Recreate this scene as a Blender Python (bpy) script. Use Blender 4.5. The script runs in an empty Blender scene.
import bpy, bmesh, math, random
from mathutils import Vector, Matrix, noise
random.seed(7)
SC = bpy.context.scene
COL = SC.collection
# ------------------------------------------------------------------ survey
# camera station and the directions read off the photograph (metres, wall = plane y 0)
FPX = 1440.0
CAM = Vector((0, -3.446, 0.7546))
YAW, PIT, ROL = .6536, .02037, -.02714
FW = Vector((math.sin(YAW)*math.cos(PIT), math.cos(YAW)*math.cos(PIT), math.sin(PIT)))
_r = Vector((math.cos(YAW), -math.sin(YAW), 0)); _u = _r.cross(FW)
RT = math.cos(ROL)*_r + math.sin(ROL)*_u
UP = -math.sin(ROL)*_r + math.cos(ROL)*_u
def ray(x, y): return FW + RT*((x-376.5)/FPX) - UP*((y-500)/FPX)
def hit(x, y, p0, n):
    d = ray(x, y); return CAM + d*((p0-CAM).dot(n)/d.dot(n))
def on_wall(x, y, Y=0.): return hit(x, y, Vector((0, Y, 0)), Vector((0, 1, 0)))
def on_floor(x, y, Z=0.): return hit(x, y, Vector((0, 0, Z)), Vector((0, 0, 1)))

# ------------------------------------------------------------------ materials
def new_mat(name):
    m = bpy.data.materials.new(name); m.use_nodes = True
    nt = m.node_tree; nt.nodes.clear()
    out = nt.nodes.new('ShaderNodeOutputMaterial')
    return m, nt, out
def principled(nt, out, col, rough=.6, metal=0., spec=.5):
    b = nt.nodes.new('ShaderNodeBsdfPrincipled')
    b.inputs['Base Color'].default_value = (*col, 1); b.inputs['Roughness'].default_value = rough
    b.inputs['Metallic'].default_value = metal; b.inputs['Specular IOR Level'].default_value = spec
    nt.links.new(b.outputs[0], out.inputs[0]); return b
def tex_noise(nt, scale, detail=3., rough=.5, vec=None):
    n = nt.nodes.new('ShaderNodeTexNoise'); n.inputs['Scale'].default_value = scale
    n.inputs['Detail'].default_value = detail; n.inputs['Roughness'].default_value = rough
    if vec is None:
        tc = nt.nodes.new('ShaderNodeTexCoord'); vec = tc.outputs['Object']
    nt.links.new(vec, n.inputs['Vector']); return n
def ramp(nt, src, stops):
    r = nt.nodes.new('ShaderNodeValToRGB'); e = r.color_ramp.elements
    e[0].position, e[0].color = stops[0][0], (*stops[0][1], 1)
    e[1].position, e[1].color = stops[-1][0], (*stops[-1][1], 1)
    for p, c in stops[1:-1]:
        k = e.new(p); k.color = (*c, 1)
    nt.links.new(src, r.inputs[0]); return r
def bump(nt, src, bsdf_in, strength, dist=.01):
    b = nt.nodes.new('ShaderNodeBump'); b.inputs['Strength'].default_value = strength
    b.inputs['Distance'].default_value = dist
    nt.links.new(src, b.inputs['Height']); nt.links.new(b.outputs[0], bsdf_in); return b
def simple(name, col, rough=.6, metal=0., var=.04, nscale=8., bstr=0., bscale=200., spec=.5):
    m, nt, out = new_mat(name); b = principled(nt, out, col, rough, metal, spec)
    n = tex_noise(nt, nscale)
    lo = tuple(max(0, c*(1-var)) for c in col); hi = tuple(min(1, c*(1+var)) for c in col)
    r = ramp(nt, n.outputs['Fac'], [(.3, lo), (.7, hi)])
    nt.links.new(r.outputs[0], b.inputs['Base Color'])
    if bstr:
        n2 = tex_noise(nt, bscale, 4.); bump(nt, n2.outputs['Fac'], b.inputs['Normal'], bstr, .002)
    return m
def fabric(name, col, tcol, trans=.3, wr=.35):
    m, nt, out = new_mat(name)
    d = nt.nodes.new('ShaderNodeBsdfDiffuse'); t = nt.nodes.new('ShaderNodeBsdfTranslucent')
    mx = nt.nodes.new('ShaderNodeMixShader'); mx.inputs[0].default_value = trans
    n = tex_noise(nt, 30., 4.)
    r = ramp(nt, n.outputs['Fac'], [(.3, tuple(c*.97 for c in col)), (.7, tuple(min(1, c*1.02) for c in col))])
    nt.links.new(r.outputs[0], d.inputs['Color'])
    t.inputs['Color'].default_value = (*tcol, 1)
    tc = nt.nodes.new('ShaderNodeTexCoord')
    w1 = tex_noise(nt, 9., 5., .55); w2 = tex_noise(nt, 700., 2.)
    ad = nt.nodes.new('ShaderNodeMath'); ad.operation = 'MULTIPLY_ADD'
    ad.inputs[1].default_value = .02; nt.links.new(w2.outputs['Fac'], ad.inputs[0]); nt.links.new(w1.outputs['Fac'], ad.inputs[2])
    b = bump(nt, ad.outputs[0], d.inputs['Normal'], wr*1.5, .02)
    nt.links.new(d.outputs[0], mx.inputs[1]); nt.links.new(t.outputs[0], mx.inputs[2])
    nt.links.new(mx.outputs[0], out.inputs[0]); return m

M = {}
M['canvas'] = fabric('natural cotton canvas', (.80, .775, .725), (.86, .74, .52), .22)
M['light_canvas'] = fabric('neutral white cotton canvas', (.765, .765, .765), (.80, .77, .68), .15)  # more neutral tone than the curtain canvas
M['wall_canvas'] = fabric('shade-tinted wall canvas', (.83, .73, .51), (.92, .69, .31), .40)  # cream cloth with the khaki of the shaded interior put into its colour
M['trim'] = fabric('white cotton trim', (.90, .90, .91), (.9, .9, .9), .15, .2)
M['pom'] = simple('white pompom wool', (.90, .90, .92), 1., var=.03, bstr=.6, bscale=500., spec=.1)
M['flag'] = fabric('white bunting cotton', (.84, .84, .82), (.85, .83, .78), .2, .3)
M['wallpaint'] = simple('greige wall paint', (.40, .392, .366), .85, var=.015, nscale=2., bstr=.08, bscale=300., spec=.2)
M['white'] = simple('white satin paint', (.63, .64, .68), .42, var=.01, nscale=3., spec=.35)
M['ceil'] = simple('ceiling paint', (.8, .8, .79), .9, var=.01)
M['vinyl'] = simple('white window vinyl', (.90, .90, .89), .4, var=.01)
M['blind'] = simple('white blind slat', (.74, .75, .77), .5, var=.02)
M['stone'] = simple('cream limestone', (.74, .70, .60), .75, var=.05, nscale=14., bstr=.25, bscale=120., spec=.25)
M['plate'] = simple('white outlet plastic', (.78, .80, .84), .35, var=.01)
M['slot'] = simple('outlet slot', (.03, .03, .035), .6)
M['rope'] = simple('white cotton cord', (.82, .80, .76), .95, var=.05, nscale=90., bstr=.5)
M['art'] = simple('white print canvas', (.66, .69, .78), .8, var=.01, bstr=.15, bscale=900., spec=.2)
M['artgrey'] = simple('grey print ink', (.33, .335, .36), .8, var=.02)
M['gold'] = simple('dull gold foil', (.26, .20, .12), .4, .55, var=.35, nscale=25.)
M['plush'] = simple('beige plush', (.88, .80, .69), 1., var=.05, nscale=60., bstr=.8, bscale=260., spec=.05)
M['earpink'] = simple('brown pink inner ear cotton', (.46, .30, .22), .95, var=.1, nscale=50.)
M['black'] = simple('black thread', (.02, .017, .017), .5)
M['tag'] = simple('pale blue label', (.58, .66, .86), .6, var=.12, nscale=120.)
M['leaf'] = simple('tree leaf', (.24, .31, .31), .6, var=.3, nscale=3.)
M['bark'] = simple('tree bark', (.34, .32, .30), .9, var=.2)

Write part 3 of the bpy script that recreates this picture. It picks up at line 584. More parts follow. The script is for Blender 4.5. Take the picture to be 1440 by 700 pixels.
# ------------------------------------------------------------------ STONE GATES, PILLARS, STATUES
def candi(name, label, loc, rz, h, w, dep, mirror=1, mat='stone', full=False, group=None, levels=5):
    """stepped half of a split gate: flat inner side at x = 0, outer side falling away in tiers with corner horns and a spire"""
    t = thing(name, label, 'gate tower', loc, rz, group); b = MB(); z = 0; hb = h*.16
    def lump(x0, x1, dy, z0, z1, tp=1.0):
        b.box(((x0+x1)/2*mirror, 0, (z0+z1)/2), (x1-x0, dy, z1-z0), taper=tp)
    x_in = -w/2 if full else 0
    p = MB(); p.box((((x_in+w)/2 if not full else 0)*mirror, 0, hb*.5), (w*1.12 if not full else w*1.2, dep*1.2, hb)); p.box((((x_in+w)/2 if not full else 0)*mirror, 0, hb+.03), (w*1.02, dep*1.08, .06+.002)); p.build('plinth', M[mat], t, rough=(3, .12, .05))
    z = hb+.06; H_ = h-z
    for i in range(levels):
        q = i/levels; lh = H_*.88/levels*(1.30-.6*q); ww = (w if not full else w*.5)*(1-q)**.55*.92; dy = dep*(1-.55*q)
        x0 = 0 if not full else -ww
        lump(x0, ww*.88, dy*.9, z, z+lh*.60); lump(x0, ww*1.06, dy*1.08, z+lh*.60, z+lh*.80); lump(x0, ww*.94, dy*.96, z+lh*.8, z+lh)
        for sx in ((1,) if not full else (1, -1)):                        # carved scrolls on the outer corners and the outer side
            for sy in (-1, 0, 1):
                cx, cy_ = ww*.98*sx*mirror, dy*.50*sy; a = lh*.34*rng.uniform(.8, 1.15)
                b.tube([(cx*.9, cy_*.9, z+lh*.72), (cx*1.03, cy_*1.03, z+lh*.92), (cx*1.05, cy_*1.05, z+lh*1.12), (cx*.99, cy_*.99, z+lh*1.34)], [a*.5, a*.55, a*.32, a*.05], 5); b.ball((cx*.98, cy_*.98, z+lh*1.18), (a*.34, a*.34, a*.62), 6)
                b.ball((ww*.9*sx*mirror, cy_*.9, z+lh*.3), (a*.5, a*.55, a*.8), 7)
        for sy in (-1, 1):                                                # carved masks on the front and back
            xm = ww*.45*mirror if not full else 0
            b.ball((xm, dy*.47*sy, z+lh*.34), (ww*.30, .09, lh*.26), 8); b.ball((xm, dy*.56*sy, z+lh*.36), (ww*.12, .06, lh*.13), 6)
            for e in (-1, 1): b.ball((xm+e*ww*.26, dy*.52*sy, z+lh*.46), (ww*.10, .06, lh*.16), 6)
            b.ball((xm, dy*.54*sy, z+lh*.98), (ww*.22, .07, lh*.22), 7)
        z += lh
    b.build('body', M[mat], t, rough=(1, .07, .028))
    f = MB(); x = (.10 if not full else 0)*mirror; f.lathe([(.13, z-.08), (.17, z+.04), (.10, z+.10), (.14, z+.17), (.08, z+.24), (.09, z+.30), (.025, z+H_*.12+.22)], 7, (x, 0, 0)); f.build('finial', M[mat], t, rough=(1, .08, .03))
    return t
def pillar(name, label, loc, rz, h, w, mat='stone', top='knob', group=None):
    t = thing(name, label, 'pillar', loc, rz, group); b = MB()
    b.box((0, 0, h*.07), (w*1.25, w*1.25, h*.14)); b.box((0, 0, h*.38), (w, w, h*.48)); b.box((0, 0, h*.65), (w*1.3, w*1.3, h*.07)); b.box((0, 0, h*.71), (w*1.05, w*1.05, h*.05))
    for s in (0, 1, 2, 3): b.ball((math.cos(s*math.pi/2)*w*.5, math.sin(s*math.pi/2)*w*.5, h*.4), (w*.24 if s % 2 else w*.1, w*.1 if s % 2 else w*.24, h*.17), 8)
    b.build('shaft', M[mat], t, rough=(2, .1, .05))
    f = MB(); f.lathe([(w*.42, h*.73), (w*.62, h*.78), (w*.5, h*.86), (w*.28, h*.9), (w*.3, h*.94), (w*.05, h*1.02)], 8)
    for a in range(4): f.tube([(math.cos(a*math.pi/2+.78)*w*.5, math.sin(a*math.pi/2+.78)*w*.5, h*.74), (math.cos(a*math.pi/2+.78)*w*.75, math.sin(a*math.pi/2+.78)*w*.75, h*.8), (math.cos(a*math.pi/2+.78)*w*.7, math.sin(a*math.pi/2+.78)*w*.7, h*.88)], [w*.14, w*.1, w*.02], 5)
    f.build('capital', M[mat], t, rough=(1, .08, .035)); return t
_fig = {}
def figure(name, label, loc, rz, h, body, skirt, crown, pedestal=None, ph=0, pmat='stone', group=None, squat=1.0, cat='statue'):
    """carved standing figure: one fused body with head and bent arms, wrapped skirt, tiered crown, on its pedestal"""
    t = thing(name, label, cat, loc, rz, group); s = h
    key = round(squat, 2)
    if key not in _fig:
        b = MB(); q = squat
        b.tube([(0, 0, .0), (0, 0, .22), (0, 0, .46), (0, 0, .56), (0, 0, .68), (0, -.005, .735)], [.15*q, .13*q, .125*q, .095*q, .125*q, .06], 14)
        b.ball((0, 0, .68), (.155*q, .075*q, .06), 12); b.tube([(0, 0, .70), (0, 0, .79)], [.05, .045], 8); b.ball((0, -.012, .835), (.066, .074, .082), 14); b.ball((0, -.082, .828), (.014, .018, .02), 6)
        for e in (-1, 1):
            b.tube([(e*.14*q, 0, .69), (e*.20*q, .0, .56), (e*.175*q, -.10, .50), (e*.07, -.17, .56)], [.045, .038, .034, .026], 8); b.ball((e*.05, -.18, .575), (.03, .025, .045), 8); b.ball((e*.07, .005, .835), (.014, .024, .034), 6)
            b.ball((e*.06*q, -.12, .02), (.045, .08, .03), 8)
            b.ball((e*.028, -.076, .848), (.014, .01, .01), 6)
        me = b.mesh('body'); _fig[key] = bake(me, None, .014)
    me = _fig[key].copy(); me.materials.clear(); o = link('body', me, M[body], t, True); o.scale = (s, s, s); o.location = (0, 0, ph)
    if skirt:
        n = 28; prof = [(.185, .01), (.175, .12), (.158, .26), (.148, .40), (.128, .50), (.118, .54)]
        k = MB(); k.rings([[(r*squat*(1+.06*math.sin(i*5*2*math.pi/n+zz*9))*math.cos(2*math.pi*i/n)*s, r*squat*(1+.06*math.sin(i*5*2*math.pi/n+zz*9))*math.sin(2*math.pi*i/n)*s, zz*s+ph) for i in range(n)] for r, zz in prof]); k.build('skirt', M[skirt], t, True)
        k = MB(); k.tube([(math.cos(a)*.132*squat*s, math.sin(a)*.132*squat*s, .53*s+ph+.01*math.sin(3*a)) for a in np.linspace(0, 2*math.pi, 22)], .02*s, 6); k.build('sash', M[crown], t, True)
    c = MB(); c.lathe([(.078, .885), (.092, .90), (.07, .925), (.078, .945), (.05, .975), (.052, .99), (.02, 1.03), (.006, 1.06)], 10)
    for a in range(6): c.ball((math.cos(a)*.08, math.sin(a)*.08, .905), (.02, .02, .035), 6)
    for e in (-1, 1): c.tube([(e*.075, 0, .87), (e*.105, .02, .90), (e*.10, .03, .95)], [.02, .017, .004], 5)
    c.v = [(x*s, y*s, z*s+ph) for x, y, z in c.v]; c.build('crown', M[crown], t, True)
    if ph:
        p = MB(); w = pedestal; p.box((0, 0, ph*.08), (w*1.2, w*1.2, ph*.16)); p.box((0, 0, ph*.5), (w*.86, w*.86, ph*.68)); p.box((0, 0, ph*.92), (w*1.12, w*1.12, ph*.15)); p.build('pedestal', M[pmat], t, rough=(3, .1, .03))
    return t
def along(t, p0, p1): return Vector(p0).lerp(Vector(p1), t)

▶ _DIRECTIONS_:
Please restate only the opening stretch of the records above: every line from the first through the one containing "def on_floor(x, y, Z=0.): return", exactly as written.

▶ _EXERCISE RESULT_:
Recreate this scene as a Blender Python (bpy) script. Use Blender 4.5. The script runs in an empty Blender scene.
import bpy, bmesh, math, random
from mathutils import Vector, Matrix, noise
random.seed(7)
SC = bpy.context.scene
COL = SC.collection
# ------------------------------------------------------------------ survey
# camera station and the directions read off the photograph (metres, wall = plane y 0)
FPX = 1440.0
CAM = Vector((0, -3.446, 0.7546))
YAW, PIT, ROL = .6536, .02037, -.02714
FW = Vector((math.sin(YAW)*math.cos(PIT), math.cos(YAW)*math.cos(PIT), math.sin(PIT)))
_r = Vector((math.cos(YAW), -math.sin(YAW), 0)); _u = _r.cross(FW)
RT = math.cos(ROL)*_r + math.sin(ROL)*_u
UP = -math.sin(ROL)*_r + math.cos(ROL)*_u
def ray(x, y): return FW + RT*((x-376.5)/FPX) - UP*((y-500)/FPX)
def hit(x, y, p0, n):
    d = ray(x, y); return CAM + d*((p0-CAM).dot(n)/d.dot(n))
def on_wall(x, y, Y=0.): return hit(x, y, Vector((0, Y, 0)), Vector((0, 1, 0)))
def on_floor(x, y, Z=0.): return hit(x, y, Vector((0, 0, Z)), Vector((0, 0, 1)))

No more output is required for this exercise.